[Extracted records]
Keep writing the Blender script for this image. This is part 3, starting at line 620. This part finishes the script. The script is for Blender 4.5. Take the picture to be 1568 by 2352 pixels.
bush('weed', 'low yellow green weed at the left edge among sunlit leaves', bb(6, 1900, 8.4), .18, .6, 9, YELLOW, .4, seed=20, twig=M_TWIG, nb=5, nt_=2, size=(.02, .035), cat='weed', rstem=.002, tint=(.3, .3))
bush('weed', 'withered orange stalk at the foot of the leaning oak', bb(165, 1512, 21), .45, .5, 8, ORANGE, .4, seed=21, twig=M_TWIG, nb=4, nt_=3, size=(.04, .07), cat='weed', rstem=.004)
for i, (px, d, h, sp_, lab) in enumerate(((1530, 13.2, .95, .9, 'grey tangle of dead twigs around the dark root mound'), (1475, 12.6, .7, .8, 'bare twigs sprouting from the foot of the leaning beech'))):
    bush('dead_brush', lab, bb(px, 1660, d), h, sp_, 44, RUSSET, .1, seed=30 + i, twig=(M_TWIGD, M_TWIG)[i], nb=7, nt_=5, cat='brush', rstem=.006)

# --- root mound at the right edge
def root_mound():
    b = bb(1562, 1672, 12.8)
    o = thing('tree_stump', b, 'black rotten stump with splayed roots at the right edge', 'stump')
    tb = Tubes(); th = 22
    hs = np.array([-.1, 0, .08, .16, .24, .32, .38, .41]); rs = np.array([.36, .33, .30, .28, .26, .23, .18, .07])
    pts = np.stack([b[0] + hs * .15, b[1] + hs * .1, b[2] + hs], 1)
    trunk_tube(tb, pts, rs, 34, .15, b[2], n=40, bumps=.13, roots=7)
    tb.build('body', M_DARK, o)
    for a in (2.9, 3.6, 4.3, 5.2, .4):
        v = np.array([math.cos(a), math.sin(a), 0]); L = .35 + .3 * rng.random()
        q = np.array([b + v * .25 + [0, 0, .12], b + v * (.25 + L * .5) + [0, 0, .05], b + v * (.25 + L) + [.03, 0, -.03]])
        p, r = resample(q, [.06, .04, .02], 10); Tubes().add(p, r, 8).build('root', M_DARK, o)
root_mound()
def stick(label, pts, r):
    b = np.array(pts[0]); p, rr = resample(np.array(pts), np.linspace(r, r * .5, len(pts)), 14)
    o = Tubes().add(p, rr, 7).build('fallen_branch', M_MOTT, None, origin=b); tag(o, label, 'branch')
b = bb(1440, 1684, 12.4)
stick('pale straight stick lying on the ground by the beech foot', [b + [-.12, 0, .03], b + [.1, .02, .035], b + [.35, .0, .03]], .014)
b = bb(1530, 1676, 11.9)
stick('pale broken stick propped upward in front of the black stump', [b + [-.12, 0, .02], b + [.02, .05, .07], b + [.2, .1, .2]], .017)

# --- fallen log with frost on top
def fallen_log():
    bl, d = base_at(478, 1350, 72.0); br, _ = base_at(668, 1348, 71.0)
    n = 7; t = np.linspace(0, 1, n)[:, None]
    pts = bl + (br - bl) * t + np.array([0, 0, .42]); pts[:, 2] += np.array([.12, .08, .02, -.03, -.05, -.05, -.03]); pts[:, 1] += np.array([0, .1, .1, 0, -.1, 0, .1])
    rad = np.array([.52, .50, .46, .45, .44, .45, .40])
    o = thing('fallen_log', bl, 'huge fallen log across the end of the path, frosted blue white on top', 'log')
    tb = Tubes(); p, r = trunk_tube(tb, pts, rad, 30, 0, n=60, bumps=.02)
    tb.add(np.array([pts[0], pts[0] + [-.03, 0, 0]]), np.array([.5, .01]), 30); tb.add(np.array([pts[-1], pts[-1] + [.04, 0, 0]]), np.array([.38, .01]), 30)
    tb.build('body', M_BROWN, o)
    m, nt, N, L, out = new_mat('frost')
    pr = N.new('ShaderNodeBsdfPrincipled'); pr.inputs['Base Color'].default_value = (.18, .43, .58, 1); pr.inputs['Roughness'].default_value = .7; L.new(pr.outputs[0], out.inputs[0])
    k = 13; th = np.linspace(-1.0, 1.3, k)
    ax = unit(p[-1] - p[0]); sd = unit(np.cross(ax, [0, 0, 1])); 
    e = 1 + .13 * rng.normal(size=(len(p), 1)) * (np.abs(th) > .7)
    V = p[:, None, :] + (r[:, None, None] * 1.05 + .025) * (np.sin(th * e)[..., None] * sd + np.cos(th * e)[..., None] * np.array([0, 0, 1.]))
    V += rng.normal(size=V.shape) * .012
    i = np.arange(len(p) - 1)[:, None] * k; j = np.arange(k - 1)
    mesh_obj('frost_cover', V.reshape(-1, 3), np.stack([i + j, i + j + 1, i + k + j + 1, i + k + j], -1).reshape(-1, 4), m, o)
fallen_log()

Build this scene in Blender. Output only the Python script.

• [Instructions for the task]: Write out the records shown above, exactly as they appear.

• [Correct response]:
Keep writing the Blender script for this image. This is part 3, starting at line 620. This part finishes the script. The script is for Blender 4.5. Take the picture to be 1568 by 2352 pixels.
bush('weed', 'low yellow green weed at the left edge among sunlit leaves', bb(6, 1900, 8.4), .18, .6, 9, YELLOW, .4, seed=20, twig=M_TWIG, nb=5, nt_=2, size=(.02, .035), cat='weed', rstem=.002, tint=(.3, .3))
bush('weed', 'withered orange stalk at the foot of the leaning oak', bb(165, 1512, 21), .45, .5, 8, ORANGE, .4, seed=21, twig=M_TWIG, nb=4, nt_=3, size=(.04, .07), cat='weed', rstem=.004)
for i, (px, d, h, sp_, lab) in enumerate(((1530, 13.2, .95, .9, 'grey tangle of dead twigs around the dark root mound'), (1475, 12.6, .7, .8, 'bare twigs sprouting from the foot of the leaning beech'))):
    bush('dead_brush', lab, bb(px, 1660, d), h, sp_, 44, RUSSET, .1, seed=30 + i, twig=(M_TWIGD, M_TWIG)[i], nb=7, nt_=5, cat='brush', rstem=.006)

# --- root mound at the right edge
def root_mound():
    b = bb(1562, 1672, 12.8)
    o = thing('tree_stump', b, 'black rotten stump with splayed roots at the right edge', 'stump')
    tb = Tubes(); th = 22
    hs = np.array([-.1, 0, .08, .16, .24, .32, .38, .41]); rs = np.array([.36, .33, .30, .28, .26, .23, .18, .07])
    pts = np.stack([b[0] + hs * .15, b[1] + hs * .1, b[2] + hs], 1)
    trunk_tube(tb, pts, rs, 34, .15, b[2], n=40, bumps=.13, roots=7)
    tb.build('body', M_DARK, o)
    for a in (2.9, 3.6, 4.3, 5.2, .4):
        v = np.array([math.cos(a), math.sin(a), 0]); L = .35 + .3 * rng.random()
        q = np.array([b + v * .25 + [0, 0, .12], b + v * (.25 + L * .5) + [0, 0, .05], b + v * (.25 + L) + [.03, 0, -.03]])
        p, r = resample(q, [.06, .04, .02], 10); Tubes().add(p, r, 8).build('root', M_DARK, o)
root_mound()
def stick(label, pts, r):
    b = np.array(pts[0]); p, rr = resample(np.array(pts), np.linspace(r, r * .5, len(pts)), 14)
    o = Tubes().add(p, rr, 7).build('fallen_branch', M_MOTT, None, origin=b); tag(o, label, 'branch')
b = bb(1440, 1684, 12.4)
stick('pale straight stick lying on the ground by the beech foot', [b + [-.12, 0, .03], b + [.1, .02, .035], b + [.35, .0, .03]], .014)
b = bb(1530, 1676, 11.9)
stick('pale broken stick propped upward in front of the black stump', [b + [-.12, 0, .02], b + [.02, .05, .07], b + [.2, .1, .2]], .017)

# --- fallen log with frost on top
def fallen_log():
    bl, d = base_at(478, 1350, 72.0); br, _ = base_at(668, 1348, 71.0)
    n = 7; t = np.linspace(0, 1, n)[:, None]
    pts = bl + (br - bl) * t + np.array([0, 0, .42]); pts[:, 2] += np.array([.12, .08, .02, -.03, -.05, -.05, -.03]); pts[:, 1] += np.array([0, .1, .1, 0, -.1, 0, .1])
    rad = np.array([.52, .50, .46, .45, .44, .45, .40])
    o = thing('fallen_log', bl, 'huge fallen log across the end of the path, frosted blue white on top', 'log')
    tb = Tubes(); p, r = trunk_tube(tb, pts, rad, 30, 0, n=60, bumps=.02)
    tb.add(np.array([pts[0], pts[0] + [-.03, 0, 0]]), np.array([.5, .01]), 30); tb.add(np.array([pts[-1], pts[-1] + [.04, 0, 0]]), np.array([.38, .01]), 30)
    tb.build('body', M_BROWN, o)
    m, nt, N, L, out = new_mat('frost')
    pr = N.new('ShaderNodeBsdfPrincipled'); pr.inputs['Base Color'].default_value = (.18, .43, .58, 1); pr.inputs['Roughness'].default_value = .7; L.new(pr.outputs[0], out.inputs[0])
    k = 13; th = np.linspace(-1.0, 1.3, k)
    ax = unit(p[-1] - p[0]); sd = unit(np.cross(ax, [0, 0, 1])); 
    e = 1 + .13 * rng.normal(size=(len(p), 1)) * (np.abs(th) > .7)
    V = p[:, None, :] + (r[:, None, None] * 1.05 + .025) * (np.sin(th * e)[..., None] * sd + np.cos(th * e)[..., None] * np.array([0, 0, 1.]))
    V += rng.normal(size=V.shape) * .012
    i = np.arange(len(p) - 1)[:, None] * k; j = np.arange(k - 1)
    mesh_obj('frost_cover', V.reshape(-1, 3), np.stack([i + j, i + j + 1, i + k + j + 1, i + k + j], -1).reshape(-1, 4), m, o)
fallen_log()

Build this scene in Blender. Output only the Python script.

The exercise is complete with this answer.